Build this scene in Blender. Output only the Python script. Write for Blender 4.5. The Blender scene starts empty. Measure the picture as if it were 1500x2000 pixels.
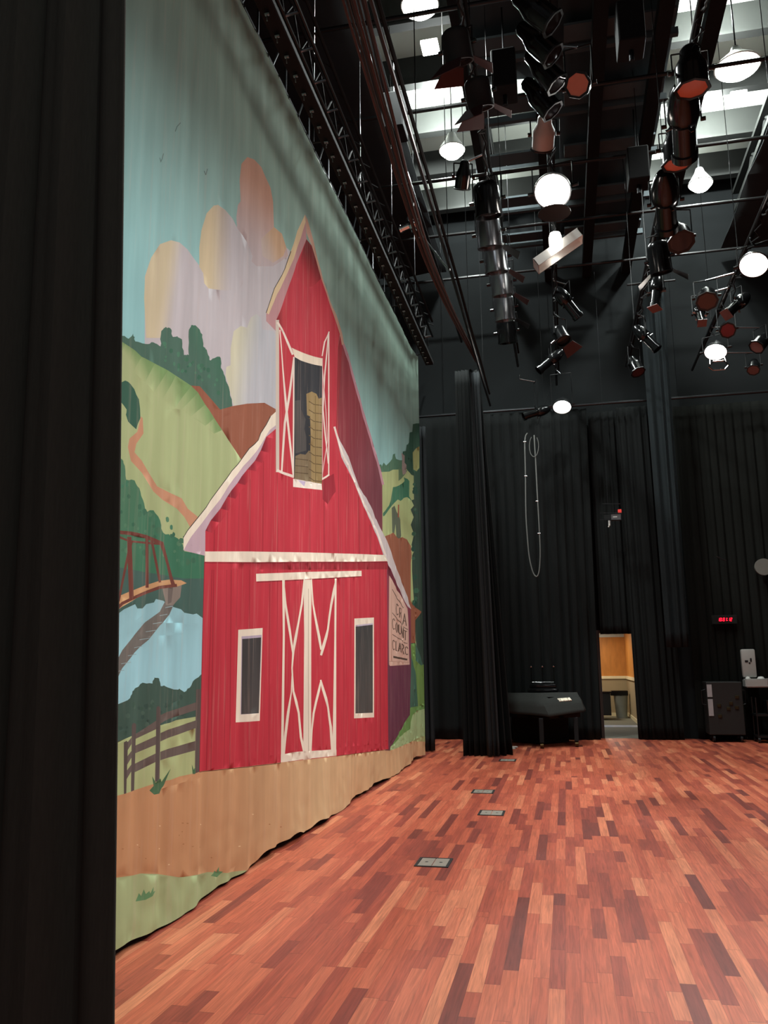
import bpy, bmesh, math, random
import numpy as np
from mathutils import Vector, Matrix, noise as mnoise
from mathutils.geometry import delaunay_2d_cdt
random.seed(7)
C = bpy.context.scene.collection
PI = math.pi
# ------------------------------------------------------------------ camera
F = 1610.0
up = np.array([-91, 8700, F]); up = up/np.linalg.norm(up)
yd = np.array([355, -294, F]); yd = yd-up*(yd@up); yd = yd/np.linalg.norm(yd)
xd = np.cross(up, yd)
if xd[0] < 0: xd = -xd
RW = np.array([xd, yd, up])                 # world <- (right, up, forward)
CAM = np.array([0, 0, 1.55])
cd = bpy.data.cameras.new('camera'); cam = bpy.data.objects.new('camera', cd); C.objects.link(cam)
cd.sensor_fit = 'HORIZONTAL'; cd.sensor_width = 36; cd.lens = 36*F/1500
m = Matrix.Identity(4)
for i in range(3):
    m[i][0] = RW[i, 0]; m[i][1] = RW[i, 1]; m[i][2] = -RW[i, 2]; m[i][3] = CAM[i]
cam.matrix_world = m
cd.clip_start = 0.05; cd.clip_end = 200
bpy.context.scene.camera = cam
# measuring helpers: where a spot seen in the photo lies on a known plane of the stage
def ray(px, py):
    d = np.array([px-750, 1000-py, F]); return RW@d
def onx(px, py, x):
    d = ray(px, py); return CAM+d*(x/d[0])
def ony(px, py, y):
    d = ray(px, py); return CAM+d*(y/d[1])
def onz(px, py, z):
    d = ray(px, py); return CAM+d*((z-CAM[2])/d[2])
# ------------------------------------------------------------------ world, exposure
w = bpy.data.worlds.new('world'); bpy.context.scene.world = w; w.use_nodes = True
w.node_tree.nodes['Background'].inputs[0].default_value = (0.75, 0.85, 0.9, 1)
w.node_tree.nodes['Background'].inputs[1].default_value = 0.09
vs = bpy.context.scene.view_settings
vs.view_transform = 'Standard'; vs.look = 'None'; vs.gamma = 1; vs.use_curve_mapping = False
vs.exposure = 0.0
# ------------------------------------------------------------------ lights that hang out of the frame, and an added curtain fill
def spot(name, loc, aim, power, size=120, blend=0.6, col=(1, 0.93, 0.86), rad=0.18):
    l = bpy.data.lights.new(name, 'SPOT'); l.energy = power; l.spot_size = math.radians(size)
    l.spot_blend = blend; l.color = col; l.shadow_soft_size = rad
    o = bpy.data.objects.new(name, l); C.objects.link(o); o.location = loc
    o.rotation_euler = (Vector(aim)-Vector(loc)).to_track_quat('-Z', 'Y').to_euler(); return o
def point(name, loc, power, col=(1, 1, 1), rad=0.15):
    l = bpy.data.lights.new(name, 'POINT'); l.energy = power; l.color = col; l.shadow_soft_size = rad
    o = bpy.data.objects.new(name, l); C.objects.link(o); o.location = loc; return o
WARM = (1, 0.97, 0.94); COOL = (0.93, 1.0, 0.97)
l = bpy.data.lights.new('curtain_fill_light', 'AREA'); l.energy = 60; l.size = 3; l.color = (1, .98, .93)  # unseen fill lamp added to brighten the near left curtain
o = bpy.data.objects.new('curtain_fill_light', l); C.objects.link(o); o.location = (1.5, -2.6, 6.5); o.rotation_euler = (Vector((-1.2, 1.9, 2))-Vector((1.5, -2.6, 6.5))).to_track_quat('-Z', 'Y').to_euler()
spot('stage_spot', (0.1, 3.2, 7.2), (0.1, 4.6, 0), 300, 115, 0.8, WARM)
spot('stage_spot', (2.85, 2.5, 7.2), (0.9, 4.2, 0), 520, 110, 0.8, WARM)
spot('stage_spot', (2.85, 7.0, 7.2), (0.4, 7.6, 0), 520, 115, 0.8, WARM)
spot('stage_spot', (4.6, 4.0, 7.2), (-2.4, 6.2, 0.9), 640, 62, 0.9, WARM)
spot('stage_spot', (4.6, 9.5, 7.2), (-2.4, 11.0, 1.3), 560, 58, 0.9, WARM)

# ------------------------------------------------------------------ helpers
def s2l(c):
    return tuple((x/255/12.92 if x/255 <= .04045 else ((x/255+.055)/1.055)**2.4) for x in c)
_m = {}
def mat(name, rgb, rough=0.6, metal=0.0, var=0.12, scale=8.0, emit=0, spec=0.5, bump=0.0, stretch=(1, 1, 1), coat=0):
    if name in _m: return _m[name]
    M = bpy.data.materials.new(name); M.use_nodes = True; nt = M.node_tree; N = nt.nodes; L = nt.links
    b = N['Principled BSDF']; col = s2l(rgb)
    tc = N.new('ShaderNodeTexCoord'); mp = N.new('ShaderNodeMapping'); mp.inputs['Scale'].default_value = stretch
    L.new(tc.outputs['Object'], mp.inputs[0])
    nz = N.new('ShaderNodeTexNoise'); nz.inputs['Scale'].default_value = scale; nz.inputs['Detail'].default_value = 4
    L.new(mp.outputs[0], nz.inputs['Vector'])
    mx = N.new('ShaderNodeMix'); mx.data_type = 'RGBA'
    mx.inputs[6].default_value = tuple(c*(1-var) for c in col)+(1,)
    mx.inputs[7].default_value = tuple(min(1, c*(1+var)) for c in col)+(1,)
    L.new(nz.outputs['Fac'], mx.inputs[0]); L.new(mx.outputs[2], b.inputs['Base Color'])
    b.inputs['Roughness'].default_value = rough; b.inputs['Metallic'].default_value = metal
    b.inputs['Specular IOR Level'].default_value = spec
    if coat: b.inputs['Coat Weight'].default_value = coat
    if emit:
        b.inputs['Emission Color'].default_value = col+(1,); b.inputs['Emission Strength'].default_value = emit
    if bump:
        bp = N.new('ShaderNodeBump'); bp.inputs['Strength'].default_value = bump; bp.inputs['Distance'].default_value = 0.01
        L.new(nz.outputs['Fac'], bp.inputs['Height']); L.new(bp.outputs[0], b.inputs['Normal'])
    _m[name] = M; return M

def obj(name, bm, m, parent=None, smooth=False):
    me = bpy.data.meshes.new(name)
    bmesh.ops.recalc_face_normals(bm, faces=bm.faces[:])
    bm.to_mesh(me); bm.free(); me.materials.append(m)
    if smooth:
        for p in me.polygons: p.use_smooth = True
        me.set_sharp_from_angle(angle=math.radians(38))
    o = bpy.data.objects.new(name, me); C.objects.link(o)
    if parent: o.parent = parent
    return o
def thing(name, label, cat, loc=(0, 0, 0), rot=(0, 0, 0), group=None):
    o = bpy.data.objects.new(name, None); C.objects.link(o); o.location = loc; o.rotation_euler = rot
    o.empty_display_size = 0.1
    o['label'] = label; o['category'] = cat
    if group: o['group'] = group
    return o
def tag(o, label, cat, group=None):
    o['label'] = label; o['category'] = cat
    if group: o['group'] = group
    return o
def struct(name, bm, m, smooth=False):
    o = obj(name, bm, m, None, smooth); o['kind'] = 'structure'; return o
def B(): return bmesh.new()
def box(bm, a, b, rot=None, bev=0):
    c = [(a[i]+b[i])/2 for i in range(3)]; s = [abs(b[i]-a[i]) for i in range(3)]
    M = Matrix.Translation(c)@(rot.to_4x4() if rot else Matrix.Identity(4))@Matrix.Diagonal((*s, 1))
    r = bmesh.ops.create_cube(bm, size=1, matrix=M)
    if bev:
        es = list({e for v in r['verts'] for e in v.link_edges})
        bmesh.ops.bevel(bm, geom=es, offset=bev, segments=2, affect='EDGES', profile=0.5)
    return bm
def bar(bm, p, q, r, r2=None, n=10):
    p = Vector(p); q = Vector(q); d = q-p; L = d.length
    if L < 1e-6: return bm
    M = Matrix.Translation((p+q)/2)@d.to_track_quat('Z', 'Y').to_matrix().to_4x4()
    bmesh.ops.create_cone(bm, cap_ends=True, segments=n, radius1=r, radius2=r if r2 is None else r2, depth=L, matrix=M)
    return bm
def tube(bm, pts, r, n=8):
    pts = [Vector(p) for p in pts]; rings = []
    prev = None
    for i, p in enumerate(pts):
        d = (pts[min(i+1, len(pts)-1)]-pts[max(i-1, 0)]).normalized()
        a = prev if prev is not None else (Vector((0, 0, 1)) if abs(d.z) < .9 else Vector((1, 0, 0)))
        a = (a-d*a.dot(d)).normalized(); b = d.cross(a); prev = a
        rings.append([bm.verts.new(p+(a*math.cos(t)+b*math.sin(t))*r) for t in [2*PI*k/n for k in range(n)]])
    for i in range(len(rings)-1):
        for k in range(n): bm.faces.new((rings[i][k], rings[i][(k+1) % n], rings[i+1][(k+1) % n], rings[i+1][k]))
    bm.faces.new(rings[0][::-1]); bm.faces.new(rings[-1]); return bm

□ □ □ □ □

* WHAT YOU ARE ASKED TO DO *
Gather every line from the listing above in which the word "scene" appears.

* THE RESULT *
Build this scene in Blender. Output only the Python script. Write for Blender 4.5. The Blender scene starts empty. Measure the picture as if it were 1500x2000 pixels.
C = bpy.context.scene.collection
bpy.context.scene.camera = cam
w = bpy.data.worlds.new('world'); bpy.context.scene.world = w; w.use_nodes = True
vs = bpy.context.scene.view_settings